Am 2. Weihnachtsfeiertag endlich ist das Wetter perfekt. Bereits frühmorgens scheint die Sonne vom wolkenlosen Himmel. Nun muss alles schnell gehen, denn die weitere Entwicklung des Wetters ist doch zu ungewiss, mit dem Sonnenlicht steht und fällt schließlich mein Vorhaben. Gleichzeitig mit verschiedenen Unterwasserkameras und den Schnorchel-Utensilien unter dem Arm eilen wir durch die schneidende Kälte vom Umkleideraum rüber zum dampfenden Thermalbecken.
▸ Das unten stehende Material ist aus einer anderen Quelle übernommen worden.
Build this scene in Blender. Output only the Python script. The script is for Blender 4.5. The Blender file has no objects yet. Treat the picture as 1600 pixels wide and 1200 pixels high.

Nahezu sechs Stunden verbringen wir in dem 35 Grad warmen, stark kohlensäure- und mineralhaltigen Thermalwasser, das hier in Hierapolis aus dem Erdinnern emporsprudelt. Das stark sauer schmeckende Wasser ist derart aggressiv, dass bereits nach kurzer Zeit alle verchromten Schnappverschlüsse meiner UW-Gehäuse blauschwarz angelaufen sind. Das Gefühl, in diesem ein bis vier Meter tiefen heißen „Badewasser“ zu schweben, ist einfach überwältigend. Nur der Schnorchel verbindet uns mit der frostigen „Außenwelt“. Faszinierend und ungewohnt, diese Unterwasserlandschaft aus antiken Trümmern, tanzenden Sonnenstrahlen und den felsigen, blau und grün schimmernden Hintergründen. Überall perlt freiwerdende Kohlensäure zur Oberfläche. Doch diese verdammte Kohlensäure bringt mich fast zum verzweifeln: Innerhalb von nur zwei bis drei Sekunden bildet sich eine dicke Blasenschicht auf den Scheiben von Kamera, Sucher und Tauchmaske – ein lästiger Effekt. Bevor ich den Kameraauslöser betätigen kann, muss ich die Blasenschicht jedes Mal mit der flachen Hand von der Frontscheibe wedeln.
Irgendwie gelang es mir aber trotz aller Widrigkeiten einige brauchbare Unterwasseraufnahmen mit nach Hause zu bringen – Gott sei Dank, denn letztendlich waren wie nur wegen dieses antiken Beckens in die Türkei geflogen. Wie nicht anders zu erwarten, bekamen wir dann auch anschießend die Quittung für diese winterliche Aktion: Eine zünftige Erkältung, mit allem, was dazu gehört. Kein Wunder, denn zum Wechseln der Filme musste ich allzu oft den warmen Pool verlassen und patschnass durch beißende Kälte in den Umkleideraum eilen – der Frost stach wie mit Nadeln. Der Preis für ein paar belichtete Filme: zwei Wochen Schnupfen, Stirnhöhlen-Katarrh und Ohrenschmerzen.

Geschichtliches

Das antike Hierapolis – wahrscheinlich eine Gründung des zweiten Pergamenischen Königs Eumensus – war bereits vor unserer christlichen Zeitrechnung ein bekanntes Thermalbad. Ein Erdbeben zerstörte die Stadt im Jahre 17 nach Christus, doch anschließend wurde Hierapolis wieder aufgebaut und beträchtlich erweitert. Neue Thermalbecken, Brunnen, Theater und Tempel entstanden, – und in der darauffolgenden Zeit erlebte die Stadt eine wahre Blütezeit und erlangte auch weithin Berühmtheit. Das alles nahm ein jähes Ende als 1334 zum zweiten Mal ein starkes Erdbeben alles zerstörte. Die Lichter der Antike erloschen hier nun für immer. Das, was noch übrig geblieben war, verfiel endgültig und geriet in Vergessenheit.